WHAT IS ASKED – All of the data below should be written out exactly.

+++ DATA

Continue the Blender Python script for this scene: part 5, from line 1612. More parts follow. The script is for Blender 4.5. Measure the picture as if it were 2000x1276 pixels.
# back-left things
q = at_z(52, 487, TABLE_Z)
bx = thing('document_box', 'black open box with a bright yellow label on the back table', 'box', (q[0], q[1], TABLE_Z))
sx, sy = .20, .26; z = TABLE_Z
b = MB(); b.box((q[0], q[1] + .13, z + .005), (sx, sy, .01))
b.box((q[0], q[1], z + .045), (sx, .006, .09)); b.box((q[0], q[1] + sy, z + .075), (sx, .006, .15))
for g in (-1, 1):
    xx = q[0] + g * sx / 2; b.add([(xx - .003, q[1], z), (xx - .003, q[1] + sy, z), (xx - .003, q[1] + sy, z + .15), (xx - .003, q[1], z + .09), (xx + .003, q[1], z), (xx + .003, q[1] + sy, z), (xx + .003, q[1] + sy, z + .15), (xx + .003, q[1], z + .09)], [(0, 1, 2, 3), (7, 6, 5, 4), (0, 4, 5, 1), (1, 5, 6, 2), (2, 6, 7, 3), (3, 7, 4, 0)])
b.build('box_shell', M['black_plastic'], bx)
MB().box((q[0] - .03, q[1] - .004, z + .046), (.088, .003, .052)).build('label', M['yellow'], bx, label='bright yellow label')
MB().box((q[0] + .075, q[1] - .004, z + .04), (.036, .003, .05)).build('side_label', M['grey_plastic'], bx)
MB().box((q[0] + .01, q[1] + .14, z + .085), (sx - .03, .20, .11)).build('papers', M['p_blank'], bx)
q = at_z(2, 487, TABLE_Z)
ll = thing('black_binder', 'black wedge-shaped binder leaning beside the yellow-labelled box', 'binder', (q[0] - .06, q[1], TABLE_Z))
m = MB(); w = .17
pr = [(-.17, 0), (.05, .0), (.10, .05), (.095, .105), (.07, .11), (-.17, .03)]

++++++

WRITTEN SOLUTION –
Continue the Blender Python script for this scene: part 5, from line 1612. More parts follow. The script is for Blender 4.5. Measure the picture as if it were 2000x1276 pixels.
# back-left things
q = at_z(52, 487, TABLE_Z)
bx = thing('document_box', 'black open box with a bright yellow label on the back table', 'box', (q[0], q[1], TABLE_Z))
sx, sy = .20, .26; z = TABLE_Z
b = MB(); b.box((q[0], q[1] + .13, z + .005), (sx, sy, .01))
b.box((q[0], q[1], z + .045), (sx, .006, .09)); b.box((q[0], q[1] + sy, z + .075), (sx, .006, .15))
for g in (-1, 1):
    xx = q[0] + g * sx / 2; b.add([(xx - .003, q[1], z), (xx - .003, q[1] + sy, z), (xx - .003, q[1] + sy, z + .15), (xx - .003, q[1], z + .09), (xx + .003, q[1], z), (xx + .003, q[1] + sy, z), (xx + .003, q[1] + sy, z + .15), (xx + .003, q[1], z + .09)], [(0, 1, 2, 3), (7, 6, 5, 4), (0, 4, 5, 1), (1, 5, 6, 2), (2, 6, 7, 3), (3, 7, 4, 0)])
b.build('box_shell', M['black_plastic'], bx)
MB().box((q[0] - .03, q[1] - .004, z + .046), (.088, .003, .052)).build('label', M['yellow'], bx, label='bright yellow label')
MB().box((q[0] + .075, q[1] - .004, z + .04), (.036, .003, .05)).build('side_label', M['grey_plastic'], bx)
MB().box((q[0] + .01, q[1] + .14, z + .085), (sx - .03, .20, .11)).build('papers', M['p_blank'], bx)
q = at_z(2, 487, TABLE_Z)
ll = thing('black_binder', 'black wedge-shaped binder leaning beside the yellow-labelled box', 'binder', (q[0] - .06, q[1], TABLE_Z))
m = MB(); w = .17
pr = [(-.17, 0), (.05, .0), (.10, .05), (.095, .105), (.07, .11), (-.17, .03)]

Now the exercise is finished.